In my opinion, patent quality could be greatly increased by plugging the hole that drains right into Congress' pocket. Plug the hole, hold more water (cash)...hire more examiners. It's not rocket science.

For some reason, Congress isn't interested in plugging said hole.

Matt Buchanan Says:

June 17, 2005 08:51 AM

Doug -- I have to disagree, to some extent. As for patent reform, everyone is talking about fixing patent quality. That is, and always has been, the primary goal of the entire effort. Recently, the focus has shifted only beacuase political agendas are being advanced. Also, as Nipper suggested, one huge hole is the fee diversion issue. You'd be wrong if you believed that fixing the fee diversion issue isn't part of the reform movement. Indeed, its one of the driving forces. As with everything, though, the politics of it all endanger the possibility of truly fixing that hole.

Thomas Lee Says:

June 26, 2005 11:37 AM

Regarding quality of patents - actually here in Europe at least some of us are. In respect to the discussions on the draft directive over CII, I take the position that it's wrong to differentiate how the invention or innovation is realised. Why should an innovation implemented in a pure machine be different from one implemented in software (and in some cases, many machines are software driven anyway). Instead, the quality bar should be raised. Patents such as that on One-Click, are not really innovative and as such should not be granted. On the other hand, something such as speech recognition implemented in software seems worth of patent protection. My message to the MEPs I spoke to was to agree to the Common Position and then to ensure that the process is well run/managed and that innovation quality is clearly dealt with during the process.

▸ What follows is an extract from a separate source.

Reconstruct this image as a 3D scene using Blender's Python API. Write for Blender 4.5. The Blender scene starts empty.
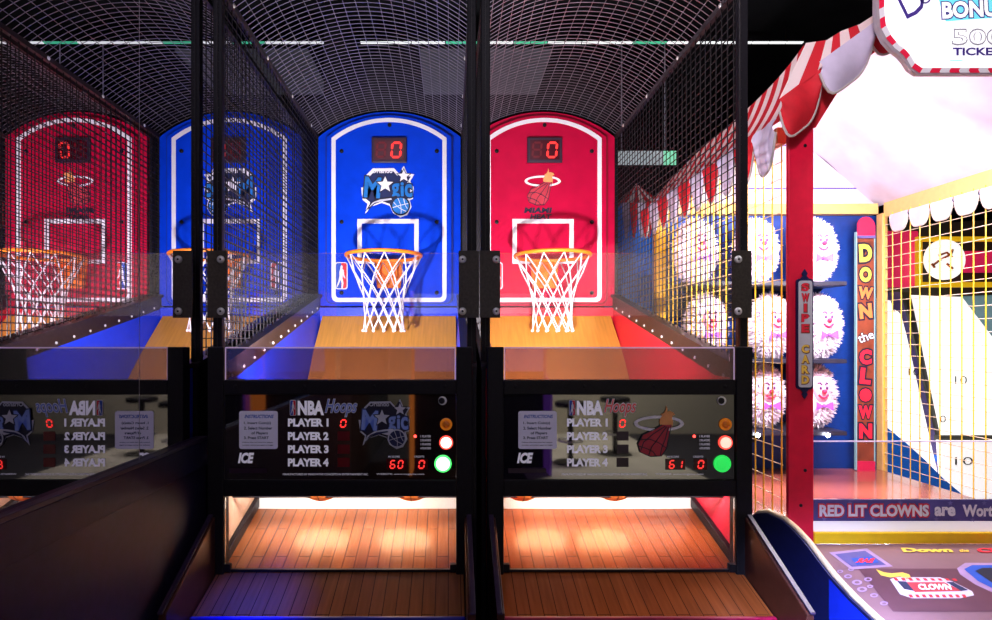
import bpy, math, random
from mathutils import Vector
random.seed(4)
C = bpy.context.scene.collection
PI = math.pi
EZ, F, VX, VY = 1.35, 583.0, 450.0, 340.0      # eye height and camera model used to survey the photograph


def W(px, py, Y):
    return Vector(((px - VX) * Y / F, Y, EZ - (py - VY) * Y / F))


# ------------------------------------------------------------------ materials
def mat(name, col, rough=0.5, metal=0.0, emit=0.0, ecol=None, ior=1.45, coat=0.0, var=0.0, scale=30.0, sub=None):
    m = bpy.data.materials.new(name)
    m.use_nodes = True
    nt = m.node_tree
    b = nt.nodes['Principled BSDF']
    b.inputs['Base Color'].default_value = (*col, 1)
    b.inputs['Roughness'].default_value = rough
    b.inputs['Metallic'].default_value = metal
    b.inputs['IOR'].default_value = ior
    b.inputs['Coat Weight'].default_value = coat
    b.inputs['Coat Roughness'].default_value = 0.08
    if emit:
        b.inputs['Emission Color'].default_value = (*(ecol or col), 1)
        b.inputs['Emission Strength'].default_value = emit
    if var:
        tc = nt.nodes.new('ShaderNodeTexCoord')
        n = nt.nodes.new('ShaderNodeTexNoise')
        n.inputs['Scale'].default_value = scale
        n.inputs['Detail'].default_value = 4
        r = nt.nodes.new('ShaderNodeValToRGB')
        r.color_ramp.elements[0].position = 0.3
        r.color_ramp.elements[1].position = 0.7
        r.color_ramp.elements[0].color = (*[c * (1 - var) for c in col], 1)
        r.color_ramp.elements[1].color = (*[min(1, c * (1 + var)) for c in col], 1)
        nt.links.new(tc.outputs['Object'], n.inputs['Vector'])
        nt.links.new(n.outputs['Fac'], r.inputs['Fac'])
        nt.links.new(r.outputs['Color'], b.inputs['Base Color'])
    return m


def wood(name, c1, c2, cm, row=0.04, length=0.42, mortar=0.0022, rough=0.25, coat=0.4, swap=True, grain=0.25):
    m = mat(name, c1, rough, coat=coat)
    nt = m.node_tree
    b = nt.nodes['Principled BSDF']
    tc = nt.nodes.new('ShaderNodeTexCoord')
    sep = nt.nodes.new('ShaderNodeSeparateXYZ')
    com = nt.nodes.new('ShaderNodeCombineXYZ')
    br = nt.nodes.new('ShaderNodeTexBrick')
    br.offset = 0.37
    br.inputs['Color1'].default_value = (*c1, 1)
    br.inputs['Color2'].default_value = (*c2, 1)
    br.inputs['Mortar'].default_value = (*cm, 1)
    br.inputs['Scale'].default_value = 1
    br.inputs['Mortar Size'].default_value = mortar
    br.inputs['Mortar Smooth'].default_value = 0.2
    br.inputs['Brick Width'].default_value = length
    br.inputs['Row Height'].default_value = row
    nt.links.new(tc.outputs['Object'], sep.inputs[0])
    nt.links.new(sep.outputs['Y' if swap else 'X'], com.inputs['X'])
    nt.links.new(sep.outputs['X' if swap else 'Y'], com.inputs['Y'])
    nt.links.new(com.outputs[0], br.inputs['Vector'])
    mp = nt.nodes.new('ShaderNodeMapping')
    mp.inputs['Scale'].default_value = (90, 6, 6) if swap else (6, 90, 90)
    n = nt.nodes.new('ShaderNodeTexNoise')
    n.inputs['Scale'].default_value = 1
    n.inputs['Detail'].default_value = 5
    nt.links.new(tc.outputs['Object'], mp.inputs['Vector'])
    nt.links.new(mp.outputs[0], n.inputs['Vector'])
    mx = nt.nodes.new('ShaderNodeMix')
    mx.data_type = 'RGBA'
    mx.blend_type = 'MULTIPLY'
    mx.inputs['Factor'].default_value = grain * 2
    r = nt.nodes.new('ShaderNodeValToRGB')
    r.color_ramp.elements[0].position = 0.3
    r.color_ramp.elements[0].color = (0.5, 0.5, 0.5, 1)
    r.color_ramp.elements[1].position = 0.7
    nt.links.new(n.outputs['Fac'], r.inputs['Fac'])
    nt.links.new(br.outputs['Color'], mx.inputs['A'])
    nt.links.new(r.outputs['Color'], mx.inputs['B'])
    nt.links.new(mx.outputs['Result'], b.inputs['Base Color'])
    return m


def clear(name, tint=(1, 1, 1), haze=(0.8, 0.75, 0.9), hz=0.05, ior=1.5):
    """thin acrylic sheet: transparent + fresnel gloss + a little haze standing in for reflected light"""
    m = bpy.data.materials.new(name)
    m.use_nodes = True
    nt = m.node_tree
    nt.nodes.clear()
    out = nt.nodes.new('ShaderNodeOutputMaterial')
    t = nt.nodes.new('ShaderNodeBsdfTransparent')
    t.inputs['Color'].default_value = (*tint, 1)
    g = nt.nodes.new('ShaderNodeBsdfGlossy')
    g.inputs['Roughness'].default_value = 0.02
    d = nt.nodes.new('ShaderNodeBsdfDiffuse')  # pale scatter takes the place of a reflected tint
    d.inputs['Color'].default_value = (*haze, 1)
    fr = nt.nodes.new('ShaderNodeFresnel')
    fr.inputs['IOR'].default_value = ior
    m1 = nt.nodes.new('ShaderNodeMixShader')
    m2 = nt.nodes.new('ShaderNodeMixShader')
    m1.inputs[0].default_value = hz
    nt.links.new(t.outputs[0], m1.inputs[1])
    nt.links.new(d.outputs[0], m1.inputs[2])
    nt.links.new(fr.outputs[0], m2.inputs[0])
    nt.links.new(m1.outputs[0], m2.inputs[1])
    nt.links.new(g.outputs[0], m2.inputs[2])
    nt.links.new(m2.outputs[0], out.inputs[0])
    return m


def stripes(name, ca, cb, period, axis='UV', rough=0.7, translucent=0.0, emit=0.0):
    m = mat(name, ca, rough)
    nt = m.node_tree
    b = nt.nodes['Principled BSDF']
    tc = nt.nodes.new('ShaderNodeTexCoord')
    sep = nt.nodes.new('ShaderNodeSeparateXYZ')
    nt.links.new(tc.outputs['UV' if axis == 'UV' else 'Object'], sep.inputs[0])
    mm = nt.nodes.new('ShaderNodeMath')
    mm.operation = 'DIVIDE'
    mm.inputs[1].default_value = period
    fr = nt.nodes.new('ShaderNodeMath')
    fr.operation = 'FRACT'
    gt = nt.nodes.new('ShaderNodeMath')
    gt.operation = 'GREATER_THAN'
    gt.inputs[1].default_value = 0.5
    mx = nt.nodes.new('ShaderNodeMix')
    mx.data_type = 'RGBA'
    mx.inputs['A'].default_value = (*ca, 1)
    mx.inputs['B'].default_value = (*cb, 1)
    nt.links.new(sep.outputs['X' if axis == 'UV' else axis], mm.inputs[0])
    nt.links.new(mm.outputs[0], fr.inputs[0])
    nt.links.new(fr.outputs[0], gt.inputs[0])
    nt.links.new(gt.outputs[0], mx.inputs['Factor'])
    nt.links.new(mx.outputs['Result'], b.inputs['Base Color'])
    if emit:
        nt.links.new(mx.outputs['Result'], b.inputs['Emission Color'])
        b.inputs['Emission Strength'].default_value = emit
    return m


M = {}
M['black'] = mat('black_laminate', (0.009, 0.008, 0.011), 0.4, ior=1.3, var=0.3, scale=60)
M['blackmetal'] = mat('black_powder_coat', (0.009, 0.008, 0.011), 0.45, ior=1.28, var=0.2, scale=90)
M['bronze'] = mat('dark_bronze_metal', (0.035, 0.023, 0.026), 0.36, metal=0.4, var=0.2, scale=50)
M['plate'] = mat('bracket_plate_metal', (0.05, 0.042, 0.036), 0.42, metal=0.3, var=0.25, scale=120)
M['wire'] = mat('cage_wire', (0.011, 0.009, 0.011), 0.5, metal=0.1, var=0.2)
M['vaultwire'] = mat('vault_wire', (0.34, 0.30, 0.36), 0.35, metal=0.7, var=0.15)
M['bolt'] = mat('bright_bolt', (0.82, 0.82, 0.80), 0.35, metal=0.35, var=0.05)
M['panelblack'] = mat('gloss_black_panel', (0.008, 0.007, 0.010), 0.03, ior=2.4, var=0.1)
M['lilac'] = mat('light_lilac_print', (0.72, 0.68, 0.82), 0.5, var=0.05, emit=0.28)  # glow added to the print so it reads on the panel
M['white'] = mat('white_print', (0.85, 0.83, 0.9), 0.5, var=0.03)
M['wplain'] = mat('white_paint', (0.85, 0.84, 0.84), 0.45, var=0.03)
M['boardblue'] = mat('backboard_blue', (0.001, 0.045, 0.66), 0.38, ior=1.2, var=0.08, scale=12)
M['boardred'] = mat('backboard_red', (0.48, 0.003, 0.042), 0.38, ior=1.2, var=0.08, scale=12)
M['wallblue'] = mat('side_wall_blue', (0.008, 0.05, 0.75), 0.4, var=0.05)
M['wallred'] = mat('side_wall_red', (0.62, 0.008, 0.035), 0.4, var=0.05)
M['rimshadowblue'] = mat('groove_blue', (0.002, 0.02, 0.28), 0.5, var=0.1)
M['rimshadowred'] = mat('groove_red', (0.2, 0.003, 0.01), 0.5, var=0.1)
M['orange'] = mat('rim_orange', (0.9, 0.22, 0.012), 0.4, var=0.1)
M['net'] = mat('white_net_cord', (0.85, 0.82, 0.84), 0.8, var=0.08, scale=200)
M['amber'] = wood('amber_ramp_wood', (0.72, 0.33, 0.055), (0.68, 0.30, 0.05), (0.6, 0.27, 0.05), row=0.5, length=5, mortar=0.0001, rough=0.4, coat=0.1, grain=0.2)
M['planks'] = wood('lane_planks', (0.31, 0.105, 0.036), (0.26, 0.086, 0.030), (0.06, 0.02, 0.010), mortar=0.0015, rough=0.24, coat=0.15)
M['planksred'] = wood('lane_planks_warm', (0.33, 0.082, 0.020), (0.28, 0.068, 0.017), (0.08, 0.02, 0.007), mortar=0.0014, rough=0.24, coat=0.15)
M['tan'] = mat('tan_liner', (0.55, 0.36, 0.24), 0.45, var=0.1)
M['liner_red'] = mat('red_liner', (0.6, 0.02, 0.05), 0.45, var=0.1)
M['trayside'] = mat('tray_side_brown', (0.06, 0.018, 0.014), 0.28, var=0.2)
M['stripblue'] = mat('edge_strip_blue', (0.012, 0.012, 0.35), 0.3, var=0.1)
M['stripred'] = mat('edge_strip_red', (0.35, 0.005, 0.05), 0.3, var=0.1)
M['acrylic'] = clear('clear_acrylic', (0.97, 0.96, 0.98), hz=0.035, ior=1.55)
M['acrylic_low'] = clear('clear_acrylic_smoky', (0.60, 0.50, 0.58), hz=0.05, ior=1.7)
M['gateglass'] = clear('gate_acrylic', (0.95, 0.94, 0.95), hz=0.01, ior=1.35)
M['edge'] = mat('acrylic_cut_edge', (0.75, 0.62, 0.85), 0.3, emit=0.22, ecol=(0.8, 0.55, 0.9), var=0.05)  # slight glow imitates light carried to the cut edge
M['led_red'] = mat('red_led', (0.9, 0.02, 0.02), 0.4, emit=5.0, ecol=(1, 0.05, 0.04))
M['led_core'] = mat('red_led_bright', (0.3, 0.01, 0.01), 0.4, emit=1.5, ecol=(1, 0.035, 0.03))
M['led_dim'] = mat('unlit_led', (0.14, 0.004, 0.01), 0.3, var=0.1)
M['display'] = mat('display_frame', (0.03, 0.012, 0.03), 0.35, var=0.1)
M['displaywin'] = mat('display_window', (0.06, 0.002, 0.008), 0.2, var=0.1)
M['navy'] = mat('navy_print', (0.012, 0.02, 0.09), 0.5, var=0.1)
M['teamblue'] = mat('emblem_blue', (0.01, 0.17, 0.55), 0.5, var=0.08)
M['emblemdark'] = mat('emblem_dark', (0.012, 0.012, 0.035), 0.45, var=0.1)
M['silver'] = mat('emblem_silver', (0.55, 0.56, 0.66), 0.45, var=0.08)
M['heatred'] = mat('emblem_red', (0.52, 0.035, 0.06), 0.5, var=0.1)
M['flame'] = mat('emblem_flame', (0.85, 0.36, 0.12), 0.5, var=0.1)
M['logored'] = mat('logo_red', (0.75, 0.02, 0.04), 0.5, var=0.05)
M['logoblue'] = mat('logo_blue', (0.015, 0.08, 0.5), 0.5, var=0.05)
M['scriptblue'] = mat('script_blue', (0.16, 0.22, 0.55), 0.5, var=0.1, emit=0.08)
M['scriptred'] = mat('script_red', (0.75, 0.12, 0.12), 0.5, var=0.1, emit=0.08)
M['sheet'] = mat('instruction_plate', (0.62, 0.58, 0.78), 0.4, var=0.05, emit=0.09)
M['green_lit'] = mat('green_button_lit', (0.1, 0.9, 0.2), 0.3, emit=1.6, ecol=(0.08, 1.0, 0.16))
M['green_core'] = mat('green_button_core', (0.8, 1, 0.85), 0.3, emit=2.5, ecol=(0.6, 1.0, 0.65))
M['red_lit'] = mat('red_button_lit', (0.95, 0.12, 0.1), 0.3, emit=1.8, ecol=(1, 0.06, 0.04))
M['red_core'] = mat('red_button_core', (1, 0.9, 0.85), 0.3, emit=2.5, ecol=(1.0, 0.75, 0.62))
M['amber_btn'] = mat('amber_button', (0.75, 0.2, 0.01), 0.25, var=0.2, scale=80, emit=0.25)
M['ball'] = mat('basketball_rubber', (0.80, 0.22, 0.035), 0.55, var=0.15, scale=300)
M['seam'] = mat('ball_seam', (0.02, 0.01, 0.008), 0.6, var=0.1)
M['backplate'] = mat('white_back_plate', (0.92, 0.91, 0.9), 0.4, var=0.03)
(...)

Of course, you never really know what the impact of talking to just a few MEPs is going to be. We'll see shortly.

Tom Says:

March 10, 2006 02:47 PM

I was looking for the reference of the military genius or civil servant who recommended buckets have HOLES in them to prevent accidental drowning of toddlers. I looked and looked, however, I could NOT find the reference. Of course, the idea was shelved after a week or two, but it did happen, to the best of my knowledge... T.P.